Our longest run (20 to 25 miles or so) was from Anegada to Cain Garden Bay. This was really neat because of the sunny weather and the confidence that ensued from running the boat for several hours. On the 474, you ride far above the water without a care for wind direction or sail trim. The autopilot worked just great allowing all of us to relax and enjoy the scenery and my Venture’s music (“The Changing Tides” from their “Surfing” album recorded in 1962!) Our intention was to attend Bomba’s “Full Moon party” that evening, but the weather had other plans for us. We ended up mooring in a tremendous downpour and had supper on board the boat. The cat had three separate air conditioners and a generator capable of running all of them at once. Being from Canada, we really appreciated this feature which made the hot, humid conditions bearable at anchor.

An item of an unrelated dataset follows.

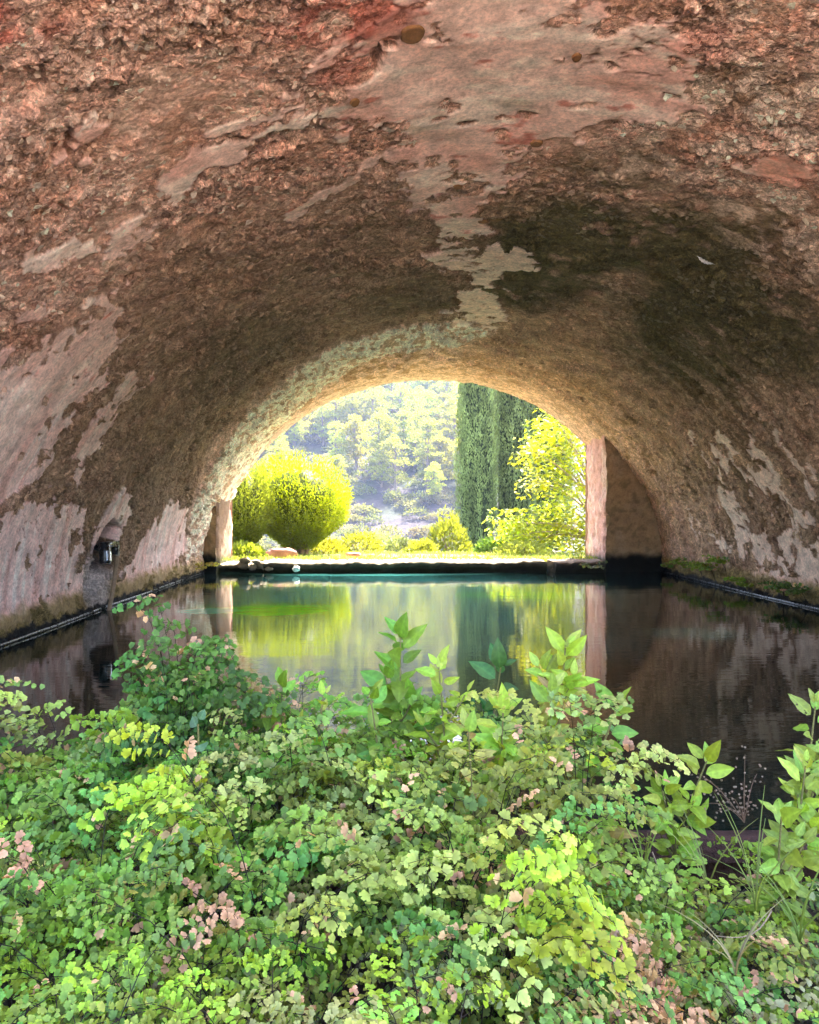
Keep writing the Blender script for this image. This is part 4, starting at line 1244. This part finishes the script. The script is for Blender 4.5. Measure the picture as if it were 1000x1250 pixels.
def cypress(px, Y, rad, hgt, label, seed, n=30000, z0=-.5):
    r = np.random.default_rng(seed)
    x = (px - 474) / 950 * Y
    root = thing('cypress', label, 'cypress tree', (x, Y, z0), 'cypress trees beyond the arch')
    z = r.uniform(0, 1, n) ** .9
    prof = np.interp(z, [0, .03, .12, .5, .8, 1], [.55, .8, 1, 1, .72, .06])
    a = r.uniform(0, 2 * np.pi, n)
    lump_ = .80 + .36 * fbm(a * 3.2 + seed, z * 16, seed, 3) + .10 * np.cos(a * 5 + seed + z * 6)
    rr = rad * prof * lump_ * r.uniform(.82, 1.04, n)
    P = np.stack([rr * np.cos(a), rr * np.sin(a), z * hgt + .1], -1)
    out = np.stack([np.cos(a), np.sin(a), 0 * a], -1)
    mb = MB()
    leaf_cloud(mb, P, np.array([0, 0, 1.0]) + out * .35 + r.normal(0, .22, (n, 3)), out + r.normal(0, .4, (n, 3)), r.uniform(.06, .12, n), r.uniform(.025, .045, n), (.185, .235, .085) * (.7 + .5 * smooth(.35, .7, fbm(a * 3.2 + seed, z * 16, seed, 3)))[:, None], .4, r)  # shade in the hollows between lumps put into the leaf colour
    # solid inner column, coloured dark, blocks the view through the crown
    zz = np.linspace(0, 1, 26); aa = np.linspace(0, 2 * np.pi, 20, endpoint=False)
    A, Z = np.meshgrid(aa, zz)
    rr = rad * .80 * np.interp(Z, [0, .03, .12, .5, .8, 1], [.5, .8, 1, 1, .7, .03]) * (.86 + .3 * fbm(A * 2.2 + seed, Z * 9, seed, 3))
    v = np.stack([rr * np.cos(A), rr * np.sin(A), Z * (hgt - .15) + .1], -1).reshape(-1, 3)
    F = [(i * 20 + j, i * 20 + (j + 1) % 20, (i + 1) * 20 + (j + 1) % 20, (i + 1) * 20 + j) for i in range(25) for j in range(20)]
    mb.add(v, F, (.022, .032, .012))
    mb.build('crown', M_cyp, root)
    mb = MB(); tube(mb, [(0, 0, -.3), (0, 0, .5), (.02, 0, hgt * .6)], [.14, .12, .05], (.18, .13, .09), k=8); mb.build('trunk', M_bark, root)
cypress(583, 23.0, .58, 8.2, 'tall dark cypress, left of the group', 21)
cypress(629, 24.0, .64, 8.8, 'dark cypress in the middle of the group behind the leafy tree', 22)
cypress(673, 24.6, .68, 8.0, 'dark cypress at the right, mostly behind the yellow-green tree', 23)

def leafy_tree():
    r = np.random.default_rng(31)
    base = np.array([4.4, 16.6, -.02])
    root = thing('broadleaf_tree', 'sunlit yellow-green tree with large drooping leaves beside the right jamb', 'tree', base)
    cl = [(662, 530), (680, 514), (690, 532), (652, 552), (670, 555), (695, 565), (655, 588), (680, 590), (640, 640), (618, 640), (630, 655), (660, 640), (690, 640), (705, 600), (712, 640), (700, 535), (660, 660), (690, 665), (720, 560), (730, 600), (735, 640), (745, 540), (720, 510), (770, 560), (770, 620), (700, 490), (735, 480), (678, 618), (640, 662), (715, 668)]
    mbt = MB()
    tube(mbt, [(0, 0, -.2), (.02, 0, .5), (-.08, .05, 1.1), (-.05, 0, 1.9)], [.11, .09, .075, .05], (.22, .17, .12), k=8)
    mbt.build('trunk', M_bark, root)
    mb = MB()
    for (px, py) in cl:
        Y = 16.3 + r.uniform(-.7, .7)
        c = at(px, py, Y) - base
        st = np.array([-.05, 0, np.clip(c[2] * .55, .3, 1.7)])
        t = np.linspace(0, 1, 7)[:, None]
        pts = st * (1 - t) + c * t + np.array([0, 0, .14]) * np.sin(t * 3.1)
        bm_ = MB(); tube(bm_, pts, np.linspace(.03, .008, 7), (.30, .24, .17), k=5); limb = bm_.build('limb', M_bark, root)
        mb = MB()
        n = 190
        P = c + np.clip(r.normal(0, 1, (n, 3)), -1.6, 1.6) * np.array([.23, .30, .20])
        # leaves sit in whorls
        a = r.uniform(0, 2 * np.pi, n)
        D = np.stack([np.cos(a), np.sin(a), r.uniform(-.9, .1, n)], -1)
        Nn = np.array([0, 0, 1.0]) + r.normal(0, .4, (n, 3))
        leaf_cloud(mb, P, D, Nn, r.uniform(.10, .17, n), r.uniform(.045, .075, n), np.where(r.random((n, 1)) < .12, (.16, .23, .02), (.27, .31, .018)), .25, r)
        mb.build('leaf_cluster', M_tree, limb)['kind'] = 'stuff'
leafy_tree()

def shrub(px, py, Y, rx, hgt, col, label, seed, n=1500, z0=None, leaf=.09):
    r = np.random.default_rng(seed)
    p = at(px, py, Y); zz = float(ter_z(np.array([p[0]]), np.array([Y]))[0]) if z0 is None else z0
    h_ = max(.25, p[2] - zz) if hgt is None else hgt
    root = thing('low_shrub', label, 'shrub', (p[0], Y, zz), 'low shrubs on the garden terrace')
    u = r.uniform(0, 2 * np.pi, n); w = np.arccos(r.uniform(0, 1, n)); q = r.uniform(.7, 1.02, n) * (.8 + .4 * vnoise(u * 2, w * 3, seed))
    P = np.stack([rx * q * np.cos(u) * np.sin(w), rx * q * np.sin(u) * np.sin(w), h_ * q * np.cos(w)], -1)
    mb = MB(); leaf_cloud(mb, P, norm(P) + r.normal(0, .6, (n, 3)) + (0, 0, .4), r.normal(0, .6, (n, 3)) + (0, 0, .6), leaf * r.uniform(.6, 1.2, n), leaf * .45, col, .3, r)
    mb.build('foliage', M_tree, root)
    mb = MB()
    for k in range(4):
        a = r.uniform(0, 6.28); tube(mb, [(0, 0, -.1), (rx * .4 * math.cos(a), rx * .4 * math.sin(a), h_ * .6)], [.02, .01], (.2, .14, .09), k=5)
    mb.build('stem', M_bark, root)
YG = (.20, .22, .03); GG = (.12, .16, .04); SG = (.16, .18, .09)
shrub(440, 650, 18.0, .55, None, YG, 'yellow-green low shrub right of the round bush', 41)
shrub(548, 628, 19.5, .55, None, (.17, .22, .03), 'taller lime shrub just left of the cypresses', 42, leaf=.12)
shrub(400, 660, 17.0, .45, None, YG, 'low yellow shrub tucked against the round bush', 43)
shrub(485, 655, 20.0, .5, None, SG, 'grey-green low shrub in the middle of the terrace', 44)
shrub(515, 660, 18.5, .4, None, YG, 'small yellow shrub left of the lime shrub', 45)
shrub(600, 660, 16.5, .35, None, (.10, .16, .04), 'small green shrub at the foot of the cypresses', 46)
shrub(640, 668, 15.5, .5, None, (.22, .25, .06), 'pale low plant under the yellow-green tree', 47)
shrub(300, 668, 14.5, .4, None, (.20, .25, .03), 'bright low plant at the foot of the left jamb', 48)
shrub(460, 648, 24.0, .6, None, SG, 'greyish shrub farthest back on the terrace', 49)

# dry grass along ledge and terrace
def grass():
    n = 9000
    x = rng.uniform(-2.9, 4.2, n); y = 12.0 + 5.0 * rng.random(n) ** 1.6
    z = np.where(y < 12.25, .16, ter_z(x, y))
    P = np.stack([x, y, z], -1)
    D = np.array([0, 0, 1.0]) + rng.normal(0, .5, (n, 3))
    mb = MB()
    tone = np.where(rng.random((n, 1)) < .4, (.28, .27, .13), (.14, .21, .04))
    leaf_cloud(mb, P, D, np.array([0, -1.0, .3]) + rng.normal(0, .5, (n, 3)), rng.uniform(.04, .11, n), .012, tone, .3)
    o = mb.build('grass', M_grass)
    tag(o, 'sunlit yellowish grass on the terrace behind the ledge', kind='stuff')
grass()

# ------------------------------------------------------------------ pines and scrub on the hillside
def pine_proto(seed, hgt, spread, col):
    r = np.random.default_rng(seed)
    mt = MB()
    bx, by = r.uniform(-.4, .4, 2)
    tp = np.array([(0, 0, -.5), (bx * .4, by * .4, hgt * .35), (bx, by, hgt * .7), (bx * 1.2, by, hgt * .95)])
    tube(mt, tp, [.22, .17, .10, .03], (.20, .14, .11), k=6)
    mc = MB()
    for k in range(42):
        q = r.uniform(.16, 1.0)
        a = r.uniform(0, 2 * np.pi)
        rad = spread * np.interp(q, [.16, .45, .8, 1.0], [.7, 1, .72, .12]) * r.uniform(.35, 1)
        c = np.array([bx * q + rad * math.cos(a), by * q + rad * math.sin(a), hgt * q])
        s0 = np.array([bx * q, by * q, hgt * (q - .14)])
        tube(mt, [s0, c], [.06, .02], (.2, .14, .11), k=4, cap=False)
        n = 85
        d = norm(r.normal(0, 1, (n, 3))); d[:, 2] = np.abs(d[:, 2]) * .9 - .15
        pr = spread * .36 * r.uniform(.75, 1.25)
        P = c + d * pr * r.uniform(.55, 1.05, n)[:, None] * np.array([1, 1, .75])
        leaf_cloud(mc, P, d + r.normal(0, .4, (n, 3)) + (0, 0, .5), r.normal(0, 1, (n, 3)) + (0, 0, .6), r.uniform(.22, .42, n), r.uniform(.12, .22, n), col, .35, r)
    return mc.mesh('crown', M_pine), mt.mesh('trunk', M_bark)
PINES = [pine_proto(61, 8.5, 2.3, (.25, .27, .05)), pine_proto(62, 9.5, 2.6, (.20, .235, .05)), pine_proto(63, 7.0, 2.1, (.28, .29, .05)), pine_proto(64, 10.0, 2.1, (.19, .22, .05)), pine_proto(65, 6.0, 2.2, (.24, .255, .055))]
def hill_hit(px, py):
    for y in np.arange(82, 240, .5):
        p = at(px, py, y)
        if hill_z(p[0], y) >= p[2]:
            return p[0], y
    return (px - 474) / 950 * 150, 150
def pine(x, y, k, sc, rot, label, group):
    root = thing('pine_tree', label, 'pine tree', (x, y, float(hill_z(x, y)) - .1), group)
    root.scale = (sc, sc, sc * rng.uniform(.92, 1.1)); root.rotation_euler = (0, 0, rot)
    for nm, me in zip(('crown', 'trunk'), PINES[k]):
        link(bpy.data.objects.new(nm, me), root)
taken = []
for px, py, k, sc, lab in [
        (482, 602, 1, .78, 'pale yellow-green pine with a bare trunk, largest on the lower slope'),
        (466, 596, 0, .72, 'slim pine close against the left of the largest lower pine'),
        (436, 575, 2, 1.0, 'rounded bright pine standing alone left of the largest lower pine'),
        (531, 612, 2, .62, 'small pale pine low on the slope beside the cypress'),
        (413, 590, 4, .55, 'small dull pine low on the slope above the round bush'),
        (505, 555, 0, 1.0, 'tall pine above the largest lower pine'),
        (455, 540, 1, .9, 'broad pine high above the rounded bright pine'),
        (545, 555, 3, .9, 'tall slender pine touching the left cypress'),
        (395, 545, 0, .9, 'pine at the edge of the open slope, upper left'),
        (360, 548, 2, .9, 'bright pine above the round bush beneath the arch curve'),
        (335, 560, 4, .9, 'leftmost pine showing beneath the arch curve')]:
    x, y = hill_hit(px, py)
    taken.append((x, y)); pine(x, y, k, sc, rng.uniform(0, 6.28), lab, 'pines on the hillside')
cnt = 0
for tries in range(5000):
    y = rng.uniform(100, 205); px = rng.uniform(255, 640)
    x = (px - 474) / 950 * y
    if fbm(np.array([x * .05]), np.array([y * .05]), 71, 3)[0] < .36 - .14 * (y > 120) or (y < 122 and px < 470 and rng.random() < .8):
        continue
    if any((x - a) ** 2 + ((y - b) * .8) ** 2 < 1.95 ** 2 for a, b in taken):
        continue
    taken.append((x, y)); cnt += 1
    row = 'low on' if y < 118 else 'halfway up' if y < 136 else 'high on' if y < 156 else 'near the top of'
    where = 'left of the round bush' if px < 320 else 'above the round bush' if px < 400 else 'right of the round bush' if px < 470 else 'left of the cypresses' if px < 556 else 'behind the cypresses'
    kk = int(rng.integers(5)); sc_ = rng.uniform(.72, 1.08)
    look = ('broad', 'tall broad', 'bright rounded', 'tall slim', 'short spreading')[kk]
    pine(x, y, kk, sc_, rng.uniform(0, 6.28), f'{look} hazy pine {row} the hillside {where}', 'dense pines on the hillside')
    if cnt >= 285: break

def scrub_proto(seed, col):
    r = np.random.default_rng(seed); n = 420
    d = norm(r.normal(0, 1, (n, 3))); d[:, 2] = np.abs(d[:, 2])
    P = d * (r.uniform(.65, 1.05, n) * (.75 + .5 * vnoise(d[:, 0] * 3 + 9, d[:, 1] * 3, seed)))[:, None] * np.array([1, 1, .8])
    mb = MB(); leaf_cloud(mb, P, d + r.normal(0, .5, (n, 3)), r.normal(0, 1, (n, 3)) + (0, 0, .6), r.uniform(.14, .28, n), .12, col, .35, r)
    return mb.mesh('scrub_bush', M_pine)
SCR = [scrub_proto(81, (.13, .14, .06)), scrub_proto(82, (.15, .15, .08)), scrub_proto(83, (.10, .12, .05)), scrub_proto(84, (.16, .14, .10))]
placed = 0
while placed < 290:
    y = 84 + 46 * rng.random() ** 1.3; px = rng.uniform(290, 580); x = (px - 474) / 950 * y
    if any((x - a) ** 2 + (y - b) ** 2 < 1.0 for a, b in taken): continue
    o = link(bpy.data.objects.new('scrub_bush', SCR[int(rng.integers(4))]))
    o.location = (x, y, float(hill_z(x, y)) - .15); o.rotation_euler = (0, 0, rng.uniform(0, 6.28)); s = rng.uniform(.5, 1.7); kk = int(rng.integers(4)); o.data = SCR[kk]; o.scale = (s, s, s * rng.uniform(.7, 1.1))
    row = 'at the foot of' if y < 95 else 'low on' if y < 108 else 'halfway up'
    where = 'above the bush' if px < 400 else 'right of the bush' if px < 440 else 'in mid-gap' if px < 490 else 'left of the cypresses' if px < 556 else 'behind the cypresses'
    look = ('olive', 'grey-green', 'dark green', 'greyish pink')[kk]; sz_ = 'large ' if s > 1.25 else 'small ' if s < .85 else ''
    tag(o, f'{sz_}{look} scrub bush {row} the hillside, {where}', 'scrub bush', 'scrub bushes on the hillside')
    placed += 1

# ------------------------------------------------------------------ haze
def haze():
    m, nt, out = new_mat('haze_air')
    pv = N(nt, 'ShaderNodeVolumePrincipled')
    pv.inputs['Color'].default_value = (.55, .67, 1.0, 1)
    pv.inputs['Density'].default_value = .00055
    pv.inputs['Anisotropy'].default_value = .25
    nt.links.new(pv.outputs[0], out.inputs['Volume'])
    v, f = box_pts(-84, 92, -34, 246, -13, 86)
    o = obj_np('haze', v, f, m, smooth=False)
    tag(o, 'thin bluish haze over the hillside', kind='stuff')
haze()
#print('TRIS', sum(len(o.data.loops) - 2 * len(o.data.polygons) for o in {o.data.name: o for o in C.objects if o.type == 'MESH'}.values()))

We spent two nights at Great harbour on Jost Van Dyke and were able to check out the Bubbly pool. On all of our passages, we found that the boat ran nicely at 1600-1800rpm’s giving a speed of around 8 to 9 knots. Moorings governs the engines to a maximum of 2400rpm and I found that the boat was touchier to steer and created considerably more propeller noise at this setting. I’d guess that top speed would be about 13 knots with these governed power plants.


We spent our final evening at the Bight on Norman Island and made it over to the Willie T for drinks. From the photo albums we were shown, we could see that this place could be pretty wild at times.


We expected to be greeted by a pilot when we returned the boat to the Moorings base, but it didn’t turn out that way. Rather, we picked the pilot up by easing the cat up to one of the piers at the base where he then climbed aboard. By this time, it was easy to do by selectively manipulating the gear shifters.
Debriefing was interesting. Moorings has a full page checklist that I wish we could have seen before we docked. We had to personally remove the bedding from the staterooms (?) and were startled to see that there were large fines for returning the boat with full holding tanks or a plugged toilet ($150.00!). We also had to return the rather tattered and folded chart that had been provided for our cruise. All told, the 474 was a great boat, but really a waste for just two couples. I’m certain that 6 or even 8 people could have shared the boat with room to spare. (We discovered two “crew compartments” shortly before returning the boat. These were two rather Spartan spaces for two crew members to bunk in and shower away from the main accommodations.)


So would we do this again? Definitely, although we couldn’t afford to do this trip every year. It WAS pretty cool to be able to drive this beast and check out some beautiful spots in the BVI’s. For those reading this report, consider a power cat if you have limited sailing experience. We spent most of our time moored and never missed the sails!